I still don't run any add-ons, and based upon previous performance I'm afraid even refueling the descent stage wouldn't get me back into orbit. An added complication is that when I updated to 0.22, the program somehow retracted all landing gear of landed ships, and if I switch to the Brute I will need to do it with the throttle fully open to avoid it crashing from two meters altitude; already lost an Eve probe that way.

 

Arrrghhhhh

 

I spent the entire evening yesterday to get a ma...eehhh... green thingie to Mun and back but I don't get enought fuel off the damn planet with my current tech level... very frustrating.

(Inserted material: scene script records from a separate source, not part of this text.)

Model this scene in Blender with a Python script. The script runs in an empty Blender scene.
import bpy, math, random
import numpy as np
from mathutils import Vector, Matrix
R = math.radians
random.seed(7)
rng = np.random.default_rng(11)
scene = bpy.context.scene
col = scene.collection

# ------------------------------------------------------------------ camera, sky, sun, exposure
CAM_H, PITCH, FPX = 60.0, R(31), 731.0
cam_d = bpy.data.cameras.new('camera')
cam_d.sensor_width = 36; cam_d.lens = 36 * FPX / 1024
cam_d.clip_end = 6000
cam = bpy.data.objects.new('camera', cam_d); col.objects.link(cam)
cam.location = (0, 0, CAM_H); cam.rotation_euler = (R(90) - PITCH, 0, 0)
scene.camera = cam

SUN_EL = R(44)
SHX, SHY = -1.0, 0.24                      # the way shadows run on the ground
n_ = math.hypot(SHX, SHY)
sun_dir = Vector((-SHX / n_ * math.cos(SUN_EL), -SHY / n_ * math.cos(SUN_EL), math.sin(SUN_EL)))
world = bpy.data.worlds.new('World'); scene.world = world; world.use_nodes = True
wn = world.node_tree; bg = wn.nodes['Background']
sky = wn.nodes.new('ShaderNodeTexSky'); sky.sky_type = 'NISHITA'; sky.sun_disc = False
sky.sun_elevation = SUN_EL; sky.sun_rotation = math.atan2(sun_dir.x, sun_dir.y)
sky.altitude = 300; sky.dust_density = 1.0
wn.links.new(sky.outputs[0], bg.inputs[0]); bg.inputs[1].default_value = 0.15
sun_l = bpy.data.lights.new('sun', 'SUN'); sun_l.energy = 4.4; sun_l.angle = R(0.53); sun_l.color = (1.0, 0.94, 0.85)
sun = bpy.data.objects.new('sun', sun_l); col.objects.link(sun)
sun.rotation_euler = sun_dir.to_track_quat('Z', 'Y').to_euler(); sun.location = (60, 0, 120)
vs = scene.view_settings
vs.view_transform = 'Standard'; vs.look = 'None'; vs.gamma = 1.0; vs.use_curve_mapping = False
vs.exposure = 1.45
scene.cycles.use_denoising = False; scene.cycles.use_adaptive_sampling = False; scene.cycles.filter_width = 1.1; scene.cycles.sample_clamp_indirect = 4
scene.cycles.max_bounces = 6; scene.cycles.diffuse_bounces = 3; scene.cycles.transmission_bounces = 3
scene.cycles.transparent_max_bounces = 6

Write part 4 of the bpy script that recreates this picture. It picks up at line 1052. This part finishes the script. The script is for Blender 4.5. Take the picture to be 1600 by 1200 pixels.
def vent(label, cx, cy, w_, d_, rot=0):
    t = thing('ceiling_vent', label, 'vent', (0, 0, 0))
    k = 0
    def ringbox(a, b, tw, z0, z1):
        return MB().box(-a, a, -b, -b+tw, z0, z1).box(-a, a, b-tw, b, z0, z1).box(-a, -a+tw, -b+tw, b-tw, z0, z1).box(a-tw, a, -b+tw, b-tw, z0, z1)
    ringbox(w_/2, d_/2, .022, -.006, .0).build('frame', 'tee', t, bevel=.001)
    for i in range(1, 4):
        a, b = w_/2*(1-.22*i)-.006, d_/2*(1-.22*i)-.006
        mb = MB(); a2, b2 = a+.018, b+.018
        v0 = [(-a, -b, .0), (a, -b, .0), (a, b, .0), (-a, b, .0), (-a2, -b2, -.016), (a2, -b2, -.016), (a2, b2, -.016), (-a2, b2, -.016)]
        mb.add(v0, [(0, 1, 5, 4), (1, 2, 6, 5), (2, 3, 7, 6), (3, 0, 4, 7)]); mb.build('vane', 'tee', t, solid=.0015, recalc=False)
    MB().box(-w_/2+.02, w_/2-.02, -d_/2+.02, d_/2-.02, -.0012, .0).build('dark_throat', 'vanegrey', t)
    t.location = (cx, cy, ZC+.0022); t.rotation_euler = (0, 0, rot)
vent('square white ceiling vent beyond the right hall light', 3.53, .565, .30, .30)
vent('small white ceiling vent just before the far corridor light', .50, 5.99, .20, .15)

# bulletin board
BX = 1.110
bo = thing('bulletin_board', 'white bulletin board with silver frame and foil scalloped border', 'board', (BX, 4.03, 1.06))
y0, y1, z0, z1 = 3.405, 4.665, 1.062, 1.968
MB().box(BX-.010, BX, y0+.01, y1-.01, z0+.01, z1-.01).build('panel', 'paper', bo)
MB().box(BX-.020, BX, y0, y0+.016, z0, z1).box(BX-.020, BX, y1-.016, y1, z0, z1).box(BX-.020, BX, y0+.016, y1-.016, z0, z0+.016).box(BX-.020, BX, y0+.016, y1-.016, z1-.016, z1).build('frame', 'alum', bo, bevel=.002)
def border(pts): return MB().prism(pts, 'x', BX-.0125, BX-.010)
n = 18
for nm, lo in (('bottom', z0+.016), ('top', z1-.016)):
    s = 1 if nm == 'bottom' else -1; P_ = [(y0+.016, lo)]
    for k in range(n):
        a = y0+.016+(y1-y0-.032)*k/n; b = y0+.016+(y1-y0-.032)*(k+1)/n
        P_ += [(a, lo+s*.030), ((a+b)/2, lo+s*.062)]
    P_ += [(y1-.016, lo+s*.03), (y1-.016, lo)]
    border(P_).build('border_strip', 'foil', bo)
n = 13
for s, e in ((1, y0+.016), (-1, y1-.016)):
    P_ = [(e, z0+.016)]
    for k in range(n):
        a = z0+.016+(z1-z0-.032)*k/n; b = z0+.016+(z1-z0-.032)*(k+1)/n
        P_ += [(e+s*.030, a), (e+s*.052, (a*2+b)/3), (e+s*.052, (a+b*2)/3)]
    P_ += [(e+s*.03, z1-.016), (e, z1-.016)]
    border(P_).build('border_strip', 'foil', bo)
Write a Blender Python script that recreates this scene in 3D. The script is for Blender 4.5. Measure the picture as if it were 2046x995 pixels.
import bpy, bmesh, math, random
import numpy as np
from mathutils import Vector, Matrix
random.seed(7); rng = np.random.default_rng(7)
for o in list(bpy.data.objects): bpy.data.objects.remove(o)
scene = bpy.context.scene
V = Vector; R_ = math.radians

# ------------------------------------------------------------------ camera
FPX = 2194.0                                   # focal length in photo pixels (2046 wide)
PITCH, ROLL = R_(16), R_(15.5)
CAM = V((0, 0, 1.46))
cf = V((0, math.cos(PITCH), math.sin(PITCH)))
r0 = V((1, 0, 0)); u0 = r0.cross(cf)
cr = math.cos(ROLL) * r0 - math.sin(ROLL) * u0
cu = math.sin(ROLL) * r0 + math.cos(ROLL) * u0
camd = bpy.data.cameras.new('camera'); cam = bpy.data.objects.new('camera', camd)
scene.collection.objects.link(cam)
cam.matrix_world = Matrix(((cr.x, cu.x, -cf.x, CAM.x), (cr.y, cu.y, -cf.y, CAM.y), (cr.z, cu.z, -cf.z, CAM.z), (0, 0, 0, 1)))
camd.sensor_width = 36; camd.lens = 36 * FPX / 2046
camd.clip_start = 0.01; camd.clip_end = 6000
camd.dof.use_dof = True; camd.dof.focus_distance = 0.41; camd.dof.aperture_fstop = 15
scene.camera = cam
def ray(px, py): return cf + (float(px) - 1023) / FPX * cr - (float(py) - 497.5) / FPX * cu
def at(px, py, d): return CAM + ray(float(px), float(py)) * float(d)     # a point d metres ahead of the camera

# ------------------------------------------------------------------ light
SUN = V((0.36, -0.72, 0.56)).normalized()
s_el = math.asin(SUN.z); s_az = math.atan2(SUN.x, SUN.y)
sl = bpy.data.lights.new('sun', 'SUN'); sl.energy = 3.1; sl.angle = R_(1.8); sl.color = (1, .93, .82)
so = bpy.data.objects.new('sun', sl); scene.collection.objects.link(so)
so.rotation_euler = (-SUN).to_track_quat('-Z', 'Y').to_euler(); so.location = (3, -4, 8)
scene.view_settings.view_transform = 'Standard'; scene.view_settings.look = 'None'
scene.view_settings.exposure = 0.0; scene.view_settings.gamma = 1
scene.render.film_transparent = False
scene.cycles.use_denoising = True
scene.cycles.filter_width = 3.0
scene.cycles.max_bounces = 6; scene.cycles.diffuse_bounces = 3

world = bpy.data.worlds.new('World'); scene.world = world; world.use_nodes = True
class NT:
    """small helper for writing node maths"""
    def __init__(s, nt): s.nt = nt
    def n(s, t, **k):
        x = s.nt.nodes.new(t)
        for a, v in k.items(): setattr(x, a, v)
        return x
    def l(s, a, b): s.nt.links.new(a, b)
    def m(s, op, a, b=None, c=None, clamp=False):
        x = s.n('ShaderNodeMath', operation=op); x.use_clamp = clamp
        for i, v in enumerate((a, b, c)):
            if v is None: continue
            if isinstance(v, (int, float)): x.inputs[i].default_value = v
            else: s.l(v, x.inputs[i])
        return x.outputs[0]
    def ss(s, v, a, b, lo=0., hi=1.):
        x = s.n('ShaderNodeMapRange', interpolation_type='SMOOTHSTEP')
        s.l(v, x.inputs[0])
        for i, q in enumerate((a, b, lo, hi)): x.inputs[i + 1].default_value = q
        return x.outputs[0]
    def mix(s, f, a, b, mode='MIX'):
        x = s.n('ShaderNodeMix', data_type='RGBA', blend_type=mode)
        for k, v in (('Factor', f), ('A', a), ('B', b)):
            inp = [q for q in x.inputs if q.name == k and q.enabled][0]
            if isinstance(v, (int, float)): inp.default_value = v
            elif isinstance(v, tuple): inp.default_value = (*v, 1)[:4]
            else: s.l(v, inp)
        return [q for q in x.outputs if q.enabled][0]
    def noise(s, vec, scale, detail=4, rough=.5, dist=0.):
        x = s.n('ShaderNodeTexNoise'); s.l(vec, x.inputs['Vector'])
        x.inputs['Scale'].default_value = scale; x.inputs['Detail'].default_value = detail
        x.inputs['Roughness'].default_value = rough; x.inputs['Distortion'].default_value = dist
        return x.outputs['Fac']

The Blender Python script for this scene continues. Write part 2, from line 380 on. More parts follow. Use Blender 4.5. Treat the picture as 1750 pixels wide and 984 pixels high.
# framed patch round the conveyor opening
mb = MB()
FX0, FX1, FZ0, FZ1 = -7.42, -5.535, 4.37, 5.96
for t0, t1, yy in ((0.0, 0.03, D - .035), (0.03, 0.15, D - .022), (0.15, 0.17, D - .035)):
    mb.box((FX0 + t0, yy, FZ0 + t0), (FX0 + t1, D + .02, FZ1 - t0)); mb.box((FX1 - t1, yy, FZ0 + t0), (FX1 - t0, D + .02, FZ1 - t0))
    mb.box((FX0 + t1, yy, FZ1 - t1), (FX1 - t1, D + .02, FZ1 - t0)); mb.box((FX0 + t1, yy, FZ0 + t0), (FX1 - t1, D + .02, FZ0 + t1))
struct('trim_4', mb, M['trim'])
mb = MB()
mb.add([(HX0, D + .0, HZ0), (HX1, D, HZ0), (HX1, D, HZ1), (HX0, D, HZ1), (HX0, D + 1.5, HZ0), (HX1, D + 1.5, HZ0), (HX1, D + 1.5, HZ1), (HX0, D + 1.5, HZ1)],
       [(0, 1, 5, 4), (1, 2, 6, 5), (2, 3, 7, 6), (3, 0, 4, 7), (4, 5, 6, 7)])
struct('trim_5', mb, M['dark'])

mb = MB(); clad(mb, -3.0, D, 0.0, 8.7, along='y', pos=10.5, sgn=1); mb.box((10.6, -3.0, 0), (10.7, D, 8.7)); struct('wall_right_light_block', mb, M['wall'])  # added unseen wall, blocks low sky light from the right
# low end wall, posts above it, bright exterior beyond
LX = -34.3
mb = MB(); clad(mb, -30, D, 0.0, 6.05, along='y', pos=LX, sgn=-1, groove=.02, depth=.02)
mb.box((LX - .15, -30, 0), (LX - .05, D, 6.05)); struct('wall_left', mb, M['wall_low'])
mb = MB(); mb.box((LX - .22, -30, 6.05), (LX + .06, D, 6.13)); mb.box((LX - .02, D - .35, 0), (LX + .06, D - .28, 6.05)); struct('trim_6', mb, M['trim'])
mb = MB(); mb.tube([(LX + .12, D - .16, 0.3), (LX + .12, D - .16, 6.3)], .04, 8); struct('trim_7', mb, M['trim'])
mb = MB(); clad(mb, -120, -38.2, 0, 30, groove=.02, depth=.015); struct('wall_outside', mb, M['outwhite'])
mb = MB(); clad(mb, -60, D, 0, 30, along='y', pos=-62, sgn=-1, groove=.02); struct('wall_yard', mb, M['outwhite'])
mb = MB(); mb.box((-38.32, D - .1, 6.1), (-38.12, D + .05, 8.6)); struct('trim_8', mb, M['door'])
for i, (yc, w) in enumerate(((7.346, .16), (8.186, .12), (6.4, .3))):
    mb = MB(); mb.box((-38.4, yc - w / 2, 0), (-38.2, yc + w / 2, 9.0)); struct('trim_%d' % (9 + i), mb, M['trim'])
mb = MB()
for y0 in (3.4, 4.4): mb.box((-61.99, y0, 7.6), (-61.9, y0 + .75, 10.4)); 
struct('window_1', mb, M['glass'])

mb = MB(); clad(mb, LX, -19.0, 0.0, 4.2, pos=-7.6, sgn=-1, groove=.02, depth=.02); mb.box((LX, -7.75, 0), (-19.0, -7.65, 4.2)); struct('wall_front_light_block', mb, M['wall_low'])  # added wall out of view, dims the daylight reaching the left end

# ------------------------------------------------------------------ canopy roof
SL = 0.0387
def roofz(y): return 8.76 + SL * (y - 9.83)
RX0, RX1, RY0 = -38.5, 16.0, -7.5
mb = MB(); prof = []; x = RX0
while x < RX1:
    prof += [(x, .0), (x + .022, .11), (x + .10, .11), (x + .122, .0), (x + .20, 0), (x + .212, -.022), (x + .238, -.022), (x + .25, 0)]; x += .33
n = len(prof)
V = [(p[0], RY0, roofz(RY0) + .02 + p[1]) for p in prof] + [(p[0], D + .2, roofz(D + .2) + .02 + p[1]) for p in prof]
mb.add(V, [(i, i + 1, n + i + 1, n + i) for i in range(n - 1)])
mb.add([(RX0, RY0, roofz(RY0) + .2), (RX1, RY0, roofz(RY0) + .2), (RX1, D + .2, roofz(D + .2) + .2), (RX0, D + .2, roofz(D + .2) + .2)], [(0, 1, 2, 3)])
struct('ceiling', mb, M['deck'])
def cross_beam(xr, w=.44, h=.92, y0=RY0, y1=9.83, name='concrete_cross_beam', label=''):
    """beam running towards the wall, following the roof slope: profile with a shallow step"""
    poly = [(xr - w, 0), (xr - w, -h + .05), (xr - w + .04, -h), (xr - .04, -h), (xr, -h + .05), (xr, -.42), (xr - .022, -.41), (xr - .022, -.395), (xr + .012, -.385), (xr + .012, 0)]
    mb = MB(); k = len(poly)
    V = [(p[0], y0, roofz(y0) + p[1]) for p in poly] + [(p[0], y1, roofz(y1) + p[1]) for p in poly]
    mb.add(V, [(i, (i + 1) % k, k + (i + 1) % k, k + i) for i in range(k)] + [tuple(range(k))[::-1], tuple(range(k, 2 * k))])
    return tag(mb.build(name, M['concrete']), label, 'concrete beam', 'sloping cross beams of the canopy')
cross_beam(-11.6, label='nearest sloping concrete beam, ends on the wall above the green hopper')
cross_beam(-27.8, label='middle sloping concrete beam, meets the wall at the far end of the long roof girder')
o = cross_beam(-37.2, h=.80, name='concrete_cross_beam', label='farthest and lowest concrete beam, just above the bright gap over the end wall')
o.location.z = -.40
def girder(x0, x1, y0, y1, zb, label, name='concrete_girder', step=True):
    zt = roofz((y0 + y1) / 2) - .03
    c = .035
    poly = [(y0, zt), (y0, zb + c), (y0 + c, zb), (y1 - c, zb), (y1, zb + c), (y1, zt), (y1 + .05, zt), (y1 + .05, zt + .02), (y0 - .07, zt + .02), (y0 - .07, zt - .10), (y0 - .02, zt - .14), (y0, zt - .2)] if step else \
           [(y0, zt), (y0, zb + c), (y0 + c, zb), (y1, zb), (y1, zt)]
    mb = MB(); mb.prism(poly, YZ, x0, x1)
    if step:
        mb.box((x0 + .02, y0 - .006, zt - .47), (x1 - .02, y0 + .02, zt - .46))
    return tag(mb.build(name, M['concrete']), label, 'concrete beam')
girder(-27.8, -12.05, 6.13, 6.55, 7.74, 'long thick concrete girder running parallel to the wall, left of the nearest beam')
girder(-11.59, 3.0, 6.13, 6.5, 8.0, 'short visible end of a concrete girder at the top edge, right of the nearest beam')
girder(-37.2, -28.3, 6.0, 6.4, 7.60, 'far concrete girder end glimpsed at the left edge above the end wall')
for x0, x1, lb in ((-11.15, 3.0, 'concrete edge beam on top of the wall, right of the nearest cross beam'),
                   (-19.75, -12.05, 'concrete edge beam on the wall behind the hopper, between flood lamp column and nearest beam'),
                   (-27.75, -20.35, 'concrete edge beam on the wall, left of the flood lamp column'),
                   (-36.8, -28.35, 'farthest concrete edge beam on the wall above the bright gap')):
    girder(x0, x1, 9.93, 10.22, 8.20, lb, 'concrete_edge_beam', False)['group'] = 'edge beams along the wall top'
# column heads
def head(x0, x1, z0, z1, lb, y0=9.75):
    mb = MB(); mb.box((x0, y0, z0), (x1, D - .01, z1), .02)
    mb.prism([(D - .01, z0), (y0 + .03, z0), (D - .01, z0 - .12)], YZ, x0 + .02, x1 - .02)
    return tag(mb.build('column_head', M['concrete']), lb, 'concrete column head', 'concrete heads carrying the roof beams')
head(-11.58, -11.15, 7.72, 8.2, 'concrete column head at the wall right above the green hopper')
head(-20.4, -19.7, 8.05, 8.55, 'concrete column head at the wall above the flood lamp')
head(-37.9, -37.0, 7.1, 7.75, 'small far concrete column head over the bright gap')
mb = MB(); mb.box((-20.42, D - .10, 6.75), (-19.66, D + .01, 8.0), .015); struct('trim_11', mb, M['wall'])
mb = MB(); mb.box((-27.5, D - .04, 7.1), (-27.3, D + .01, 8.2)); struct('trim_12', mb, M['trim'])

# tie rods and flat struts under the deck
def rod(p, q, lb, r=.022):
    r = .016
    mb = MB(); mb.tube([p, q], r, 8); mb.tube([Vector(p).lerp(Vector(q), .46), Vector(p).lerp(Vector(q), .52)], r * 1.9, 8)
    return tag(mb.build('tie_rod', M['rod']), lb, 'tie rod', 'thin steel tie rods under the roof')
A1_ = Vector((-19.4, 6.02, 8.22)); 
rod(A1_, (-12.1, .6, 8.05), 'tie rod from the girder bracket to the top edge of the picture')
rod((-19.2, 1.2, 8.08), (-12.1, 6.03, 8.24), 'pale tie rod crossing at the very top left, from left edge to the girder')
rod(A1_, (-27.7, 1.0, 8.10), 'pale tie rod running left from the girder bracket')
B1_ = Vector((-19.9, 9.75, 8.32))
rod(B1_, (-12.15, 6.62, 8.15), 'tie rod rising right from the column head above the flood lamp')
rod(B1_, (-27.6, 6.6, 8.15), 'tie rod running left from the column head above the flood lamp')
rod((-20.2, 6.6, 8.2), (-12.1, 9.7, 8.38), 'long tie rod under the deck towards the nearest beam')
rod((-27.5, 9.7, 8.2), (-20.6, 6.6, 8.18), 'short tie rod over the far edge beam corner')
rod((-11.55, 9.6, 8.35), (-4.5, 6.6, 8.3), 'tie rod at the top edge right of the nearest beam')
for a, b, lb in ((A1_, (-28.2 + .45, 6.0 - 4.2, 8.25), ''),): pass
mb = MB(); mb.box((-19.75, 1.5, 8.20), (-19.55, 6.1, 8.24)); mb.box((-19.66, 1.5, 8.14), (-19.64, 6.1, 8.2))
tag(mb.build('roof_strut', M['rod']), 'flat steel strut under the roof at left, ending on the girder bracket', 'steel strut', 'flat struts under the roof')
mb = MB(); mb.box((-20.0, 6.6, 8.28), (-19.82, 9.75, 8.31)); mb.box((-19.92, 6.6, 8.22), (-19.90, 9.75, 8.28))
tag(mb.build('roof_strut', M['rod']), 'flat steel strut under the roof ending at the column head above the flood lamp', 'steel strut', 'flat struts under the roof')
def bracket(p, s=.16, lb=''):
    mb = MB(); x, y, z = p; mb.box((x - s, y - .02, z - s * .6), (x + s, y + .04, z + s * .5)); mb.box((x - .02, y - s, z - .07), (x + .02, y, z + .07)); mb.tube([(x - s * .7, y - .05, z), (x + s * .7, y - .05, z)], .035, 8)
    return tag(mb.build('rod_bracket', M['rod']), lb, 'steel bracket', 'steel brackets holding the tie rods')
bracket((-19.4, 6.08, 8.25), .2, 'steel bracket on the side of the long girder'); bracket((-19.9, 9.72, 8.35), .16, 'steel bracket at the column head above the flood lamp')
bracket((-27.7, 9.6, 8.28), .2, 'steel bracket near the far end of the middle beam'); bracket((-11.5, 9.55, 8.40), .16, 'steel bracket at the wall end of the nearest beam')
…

PLUS I got a Mun orbiter back with some science points, I thought, but the damn thing crashed so badly for god knows what reasons....

 

/R

 

I have not tried a career so far, though I will at some point to seek new challenges; however, even the limited parts of the demo version allow manned Mün round trips, you just need to apply more megalomania! My old Crasher-Hera combination looked like a pyramid of stacked fireworks with IIRC 13 LV-T30 engines clustered in the first stage plus a dozen jettisonable solid fuel boosters in the first and second stage, but it got a Kerbal to the Mün and back with fuel to spare - and that was before I learned economical ascent. Careful trajectories go a long way in saving fuel; the waypoint planner is your most important instrument.

 

In my experience, a good flight path into orbit is starting the tip-over at about 10,000 meters (typically with 20 seconds indicated to apoapsis on the map screen), lowering the nose to 67 degrees over the horizon, then 45 at 20,000 meters/40 seconds, 23 at 30,000 meters/one minute, and going horizontal at 40,000/1:20, cutting off thrust when indicated apoapsis is about 80,000 meters, then shooting for a circular orbit as soon as leaving the atmosphere at 70,000.

 

Remember that the Mün is in its best position when it's about 45 degrees ahead of you relative to Kerbin. Optimal trajectory is a Hohmann parable with its apoapsis just inside the Mün's gravitational field. Aligning inclination precisely at the upward/downward node saves you fuel for later corrections. After achieving a low circular Mün orbit, initiate descent about 90 degrees ahead of your intended landing site, factoring in münar rotation and a foreshortened final trajectory to touch down vertically. Learn to use the flight path indicator on the nav ball to correct for a 90 degree descent by burning in slightly increased attitude - landers really don't like lateral velocity during touchdown.